How loving England made me hate England

GardenParty

TFN’s resident Dutchman Elko Born tries to shed some light on England, Stevie G and possibly the English psyche from a continental perspective…

Whenever England play, be it in a major tournament or a friendly match, two things seem certain. First:  if the opposition is any good, England will be likely to lose, and second:  in the run up to the match, people are likely to talk about the fact that England are likely to lose.

If the English garden party I attended last week is anything to go by, this talk about the likeliness of England losing is done in good fun. The jokes are made with a healthy dose of light hearted cynicism. People will snigger at Roy Hodgson and poke fun at his prehistoric, stubbornly English view of the game – subtly ignoring the fact that the FA’s European experiments with Sven and Fabio failed miserably. They’ll laugh at Wayne Rooney and his hair, Steven Gerrard and his boyish, rather naive looking enthusiasm, and, not to forget, whoever John Terry and/or Ashley Cole might be sleeping with at the moment.

‘I used to love England as a boy,’ someone confided in me at the garden party, both hands clutching a Pimms. ‘But now I’ve given up on them. I think WC ’98 was the last tournament I genuinely enjoyed, when it comes to England.’

I chuckled, of course, only stopping to sip my gin and tonic. I was having a good time there in the garden, with the perfectly cut grass and beautiful flowers surrounding me, feeling very, very English. I too had given up on England, and I too don’t really enjoy watching them play anymore. I was having a much better time poking fun at the build-up and dissections in the days before and after matches.

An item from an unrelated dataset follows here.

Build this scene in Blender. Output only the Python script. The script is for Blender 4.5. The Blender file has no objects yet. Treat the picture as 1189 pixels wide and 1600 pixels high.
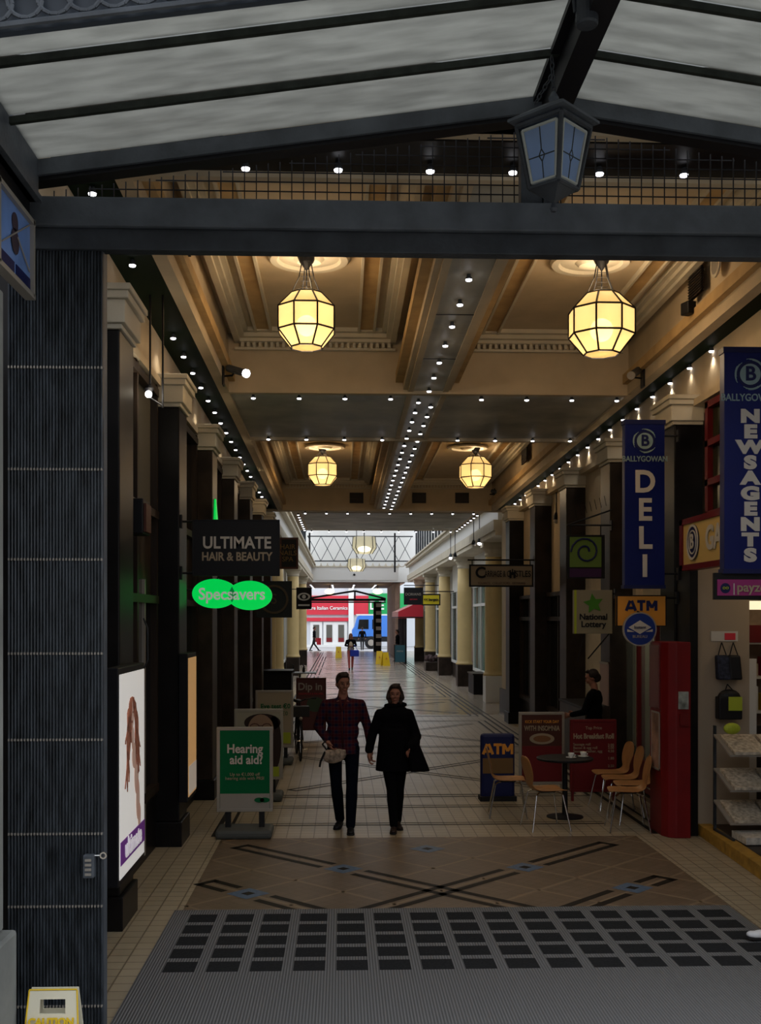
import bpy, math, random
from mathutils import Vector, Matrix
random.seed(7)
PI = math.pi
SC = bpy.context.scene
COL = SC.collection

# ---------------------------------------------------------------- camera
CAM_Z, FPX, HZ, YAW = 2.4, 1700.0, 966.0, math.radians(2.07)
cam = bpy.data.objects.new('camera', bpy.data.cameras.new('camera'))
COL.objects.link(cam); SC.camera = cam
cam.location = (0, 0, CAM_Z); cam.rotation_euler = (PI/2, 0, -YAW)
cam.data.sensor_fit = 'VERTICAL'; cam.data.sensor_height = 24
cam.data.lens = 24*FPX/1600; cam.data.shift_y = (HZ-800)/1600
cam.data.clip_end = 500

# ---------------------------------------------------------------- world and exposure
W = bpy.data.worlds.new('overcast'); SC.world = W; W.use_nodes = True
_bg = W.node_tree.nodes['Background']
_bg.inputs[0].default_value = (0.90, 0.94, 1.0, 1); _bg.inputs[1].default_value = 2.7
SC.view_settings.view_transform = 'Standard'; SC.view_settings.look = 'None'
SC.view_settings.exposure = -0.35; SC.view_settings.gamma = 1
SC.view_settings.use_curve_mapping = False
BULB_E, BULB_W, LANT_E, PANE_E, WARM_W = 9.0, 2.6, 2.8, 0.055, 23.0

# ---------------------------------------------------------------- measuring: a sight line of the camera meets a plane
def _dir(px, py):
    u, v = (px-594.5)/FPX, (HZ-py)/FPX
    return Vector((u*math.cos(YAW)+math.sin(YAW), -u*math.sin(YAW)+math.cos(YAW), v))
def WY(px, py, Y):
    d = _dir(px, py); return Vector((0, 0, CAM_Z))+d*(Y/d.y)
def WZ(px, py, Z=0.0):
    d = _dir(px, py); return Vector((0, 0, CAM_Z))+d*((Z-CAM_Z)/d.z)
def soff(Y): return 5.6-0.0188*Y            # underside of the beams, it falls gently along the arcade
def coff(Y): return 6.33-0.0188*Y           # ceiling inside the coffers

# ---------------------------------------------------------------- materials
MATS = {}
def mat(name, col, rough=0.6, metal=0.0, var=0.0, scale=8.0, bump=0.0, bscale=40.0, emit=0.0, spec=0.28, ecol=None, stretch=None):
    if name in MATS: return MATS[name]
    m = bpy.data.materials.new(name); m.use_nodes = True; MATS[name] = m
    nt = m.node_tree; b = nt.nodes['Principled BSDF']
    b.inputs['Base Color'].default_value = (*col, 1); b.inputs['Roughness'].default_value = rough
    b.inputs['Metallic'].default_value = metal; b.inputs['Specular IOR Level'].default_value = spec
    if var or bump:
        tc = nt.nodes.new('ShaderNodeTexCoord'); mp = nt.nodes.new('ShaderNodeMapping')
        nt.links.new(tc.outputs['Object'], mp.inputs[0])
        if stretch: mp.inputs['Scale'].default_value = stretch
    if var:
        n = nt.nodes.new('ShaderNodeTexNoise'); n.inputs['Scale'].default_value = scale; n.inputs['Detail'].default_value = 5
        r = nt.nodes.new('ShaderNodeValToRGB')
        r.color_ramp.elements[0].position = 0.3; r.color_ramp.elements[1].position = 0.7
        r.color_ramp.elements[0].color = (*[max(0, c*(1-var)) for c in col], 1)
        r.color_ramp.elements[1].color = (*[min(1, c*(1+var)) for c in col], 1)
        nt.links.new(mp.outputs[0], n.inputs['Vector']); nt.links.new(n.outputs['Fac'], r.inputs[0])
        nt.links.new(r.outputs[0], b.inputs['Base Color'])
    if bump:
        n2 = nt.nodes.new('ShaderNodeTexNoise'); n2.inputs['Scale'].default_value = bscale
        bp = nt.nodes.new('ShaderNodeBump'); bp.inputs['Strength'].default_value = bump; bp.inputs['Distance'].default_value = 0.02
        nt.links.new(mp.outputs[0], n2.inputs['Vector']); nt.links.new(n2.outputs['Fac'], bp.inputs['Height'])
        nt.links.new(bp.outputs[0], b.inputs['Normal'])
    if emit:
        b.inputs['Emission Color'].default_value = (*(ecol or col), 1); b.inputs['Emission Strength'].default_value = emit
    return m
M = dict(
 iron=mat('dark_iron', (0.028, 0.033, 0.040), 0.5, 0.0, 0.35, 6, 0.15),
 ironlight=mat('painted_steel_grey', (0.066, 0.076, 0.090), 0.55, 0.0, 0.3, 5, 0.1),
 black=mat('black_paint', (0.006, 0.006, 0.008), 0.5, spec=0.25),
 rubber=mat('black_rubber', (0.012, 0.012, 0.013), 0.8),
 greenrust=mat('mossy_black_bar', (0.014, 0.018, 0.014), 0.7, 0, 0.5, 14),
 cream=mat('cream_plaster', (0.56, 0.46, 0.32), 0.8, 0, 0.08, 3, 0.05),
 creamwhite=mat('pale_plaster', (0.60, 0.55, 0.44), 0.8, 0, 0.07, 3, 0.05),
 gold=mat('ochre_band', (0.50, 0.34, 0.16), 0.75, 0, 0.15, 4),
 soffit=mat('grey_mirrored_soffit', (0.42, 0.40, 0.34), 0.5, 0.0, 0.3, 1.5, spec=.2),
 soffitgreen=mat('green_black_soffit_glass', (0.006, 0.016, 0.009), 0.6, 0.0, spec=.04),
 marble=mat('dark_brown_marble', (0.026, 0.017, 0.012), 0.42, 0, 0.6, 3, spec=0.25),
 marbleblack=mat('black_marble', (0.006, 0.005, 0.005), 0.4, 0, 0.5, 3, spec=0.2),
 wood=mat('dark_timber', (0.022, 0.013, 0.008), 0.5, 0, 0.4, 5, 0.1, 60, stretch=(1, 1, .1)),
 wallbrown=mat('brown_panelled_wall', (0.028, 0.018, 0.012), 0.6, 0, 0.4, 2, spec=0.2),
 greypanel=mat('grey_blind', (0.10, 0.095, 0.08), 0.8),
 darkglass=mat('dark_shop_glass', (0.010, 0.011, 0.012), 0.07, 0, spec=0.7),
 redpaint=mat('red_paint', (0.16, 0.004, 0.006), 0.45, 0, 0.12, 4, spec=0.3),
 redframe=mat('red_window_frame', (0.13, 0.006, 0.008), 0.45),
 white=mat('white_paint', (0.72, 0.72, 0.70), 0.5),
 offwhite=mat('off_white', (0.52, 0.49, 0.44), 0.6),
 silver=mat('silver_frame', (0.34, 0.31, 0.27), 0.4, 0.3),
 chrome=mat('chrome', (0.62, 0.62, 0.62), 0.2, 1.0),
 ply=mat('bent_beech_plywood', (0.36, 0.17, 0.06), 0.4, 0, 0.15, 10, 0.03, 50, stretch=(1, 1, .2)),
 navy=mat('navy_sign', (0.001, 0.007, 0.10), 0.45, 0, 0.1, 3, spec=0.25),
 navyboard=mat('navy_board', (0.006, 0.010, 0.07), 0.5),
 green=mat('poster_green', (0.0, 0.11, 0.035), 0.6, spec=.15),
 brightgreen=mat('neon_green_sign', (0.0, 0.30, 0.05), 0.4, emit=0.85, ecol=(0.0, 0.80, 0.10)),
 leafgreen=mat('leaf_green', (0.06, 0.22, 0.02), 0.5),
 limegreen=mat('lime', (0.35, 0.42, 0.03), 0.5),
 orange=mat('orange_sign', (0.55, 0.22, 0.025), 0.5, emit=0.05),
 yellow=mat('yellow_plastic', (0.75, 0.50, 0.02), 0.45),
 yellowstep=mat('yellow_step_paint', (0.34, 0.19, 0.03), 0.6, 0, 0.3, 9),
 yellowsign=mat('yellow_fascia', (0.60, 0.42, 0.14), 0.5),
 boardbrown=mat('board_brown', (0.075, 0.022, 0.014), 0.5),
 boardred=mat('menu_red', (0.14, 0.008, 0.010), 0.5),
 purple=mat('purple', (0.17, 0.03, 0.30), 0.5),
 magenta=mat('magenta_sign', (0.30, 0.03, 0.16), 0.45),
 sand=mat('beige_sign', (0.36, 0.29, 0.20), 0.6),
 jeans=mat('dark_denim', (0.003, 0.004, 0.009), 0.9, 0, 0.3, 30, spec=0.05),
 coat=mat('black_wool', (0.003, 0.003, 0.004), 0.95, spec=0.05),
 skin=mat('skin', (0.27, 0.12, 0.08), 0.6),
 hair=mat('dark_brown_hair', (0.018, 0.010, 0.007), 0.7, 0, 0.4, 40),
 redtrouser=mat('salmon_trousers', (0.42, 0.10, 0.09), 0.8),
 blue=mat('royal_blue', (0.01, 0.03, 0.30), 0.5),
 truckblue=mat('truck_blue', (0.06, 0.20, 0.62), 0.35),
 shopred=mat('shop_red', (0.55, 0.03, 0.05), 0.5),
 shopgreen=mat('shop_green', (0.01, 0.30, 0.08), 0.5),
 stone=mat('grey_stone', (0.22, 0.23, 0.22), 0.8, 0, 0.25, 3, 0.1, 20),
 columncream=mat('yellow_cream_column', (0.62, 0.47, 0.22), 0.55, 0, 0.05, 3),
 bulbglow=mat('spotlight_glow', (1, 1, 1), 0.4, emit=BULB_E, ecol=(0.93, 0.93, 1.0)),
 warmglow=mat('warm_bulb_glow', (1, 0.9, 0.7), 0.4, emit=LANT_E*4, ecol=(1.0, 0.68, 0.30)),
 whitepanel=mat('lit_poster_white', (0.75, 0.72, 0.68), 0.4, emit=0.46, ecol=(0.92, 0.90, 0.86)),
 deskwarm=mat('lit_poster_orange', (0.70, 0.42, 0.18), 0.4, emit=0.30, ecol=(1.0, 0.55, 0.22)),
 shoplight=mat('lit_shop_ceiling_light', (1, 0.9, 0.7), 0.4, emit=1.2, ecol=(1.0, 0.85, 0.55)),
 brownhair=mat('auburn_hair', (0.22, 0.08, 0.04), 0.6, 0, 0.4, 30),
 paper=mat('newsprint', (0.42, 0.36, 0.28), 0.8, 0, 0.45, 26),
 tarmac=mat('street_paving', (0.42, 0.42, 0.42), 0.7),
 bricky=mat('red_grey_panel', (0.30, 0.20, 0.15), 0.7, 0, 0.3, 2),
)
def glassmat(name, tint, trans=0.5, rough=0.3, dirt=0.0):
    m = bpy.data.materials.new(name); m.use_nodes = True; nt = m.node_tree; nt.nodes.clear()
    o = nt.nodes.new('ShaderNodeOutputMaterial')
    tr = nt.nodes.new('ShaderNodeBsdfTransparent'); tl = nt.nodes.new('ShaderNodeBsdfTranslucent'); di = nt.nodes.new('ShaderNodeBsdfDiffuse')
    gl = nt.nodes.new('ShaderNodeBsdfGlossy'); gl.inputs['Roughness'].default_value = rough
    for n in (tl, di): n.inputs[0].default_value = (*tint, 1)
    tr.inputs[0].default_value = (*[min(1, t*1.05) for t in tint], 1)
    a = nt.nodes.new('ShaderNodeMixShader'); a.inputs[0].default_value = 0.25
    nt.links.new(tl.outputs[0], a.inputs[1]); nt.links.new(di.outputs[0], a.inputs[2])
    b = nt.nodes.new('ShaderNodeMixShader'); b.inputs[0].default_value = trans
    nt.links.new(a.outputs[0], b.inputs[1]); nt.links.new(tr.outputs[0], b.inputs[2])
    c = nt.nodes.new('ShaderNodeMixShader'); c.inputs[0].default_value = 0.04
    nt.links.new(b.outputs[0], c.inputs[1]); nt.links.new(gl.outputs[0], c.inputs[2])
    nt.links.new(c.outputs[0], o.inputs[0])
    if dirt:
        tc = nt.nodes.new('ShaderNodeTexCoord'); n = nt.nodes.new('ShaderNodeTexNoise'); n.inputs['Scale'].default_value = 3.5; n.inputs['Detail'].default_value = 8
        mp = nt.nodes.new('ShaderNodeMapping'); mp.inputs['Scale'].default_value = (1, 4, 1)
        r = nt.nodes.new('ShaderNodeValToRGB'); r.color_ramp.elements[0].position = 0.35; r.color_ramp.elements[1].position = 0.65
        r.color_ramp.elements[0].color = (*[t*(1-dirt) for t in tint], 1); r.color_ramp.elements[1].color = (*tint, 1)
        nt.links.new(tc.outputs['Object'], mp.inputs[0]); nt.links.new(mp.outputs[0], n.inputs['Vector']); nt.links.new(n.outputs['Fac'], r.inputs[0])
        for q in (tl, di, tr): nt.links.new(r.outputs[0], q.inputs[0])
    MATS[name] = m; return m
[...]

I suppose you might wonder why it was the Pimms, the gin and tonics and the lovely garden that made me feel very, very English, and not, let’s say, pints and pies, outrageous costs of living, or anything else that might make up an ‘English’ or ‘British’ identity. Well, I can easily explain that: I’m not English at all. Chance, the unpredictability of the universe and a strange affliction called Anglophilia brought me to that garden party, which could have just as easily been any other location and setting in Britain. None of that really matters, though, for it was laughing at Stevie G and Lionheart that tied me and all the English people I was talking to together, not the drinking of Pimms and my appreciation of gardening.

It was the end point of a long and hard journey, I felt. A journey that started when I was kid, listening to British music on the radio. To my youthful perception, bands like Blur, and later The Streets, seemed so genuine and authentic – although maybe they really weren’t, of course. A journey that had me, by the time I was studying History at university, writing essays about Churchill and Thatcher, ignoring every boring old Dutch statesmen there ever was. A journey that had me forcing myself to drink my tea with milk, even though I much prefer it black.

Watching the England national team was part of it as well, of course. As a child, I made sure I watched every England game the BBC and the internet allowed me to watch from my house in Amsterdam. And whenever those media failed me, I sat on my own in the Irish pub downtown, being perceived as a rather strange young man – to say the least – by the English expats that made up most of its clientele.

I travelled to England about a million times, and visited every corner of the country, from London to Hull to Cambridge and Manchester. I read Dickens, learned how to appreciate real ale, and back in Amsterdam, I even got an English girlfriend. However, I never felt like I truly succeeded in becoming English. I always felt like an imposter, a try-hard, good at appropriating the surface elements, but never able to really grasp the deeper parts of English identity.

There I was, during one of my trips through England, sitting in a pub watching England play, wearing my little England shirt. I was well over fourteen, I had a beard, but still bar staff would ask me for ID whenever I wanted to order a beer. A well-meaning interruption by an adult, intent on redirecting me to the children’s table always seemed close at hand.

But then I attended that garden party, and suddenly, I got it. In order to be English you need an appreciation of cynicism, in life, and in football as well. 1966 is a long time ago, and nowadays, an England fan over the age of fourteen simply doesn’t show unfettered enthusiasm. Those little England flags you see hanging on rear view mirrors in cars sometimes? They were either put there by a slightly thick person or they are ironical.

It’s a defence mechanism, I think. In order to avoid disappointment, the English like to mobilize their world famous and – rightly so – much acclaimed sense of (black) humour. What’s safer than emotionally investing in a collective pursuit that’s bound to fail, hysteric and passionate like some Frenchman or Spaniard? Why, making silly jokes about it, of course. When the going gets tough, humour is a fine weapon. For the English, that was true during times of war, and now that the England national football team is going to through a millennia long rough period, it’s true as well.

Next time I’m at the pub, I’ll leave my England shirt at home. I’ll be cynical and carefree. I’ll still watch the match, of course, and I’ll have a bloody good time, because even in the absence of a quality match at least I’ll be able to laugh and joke all evening.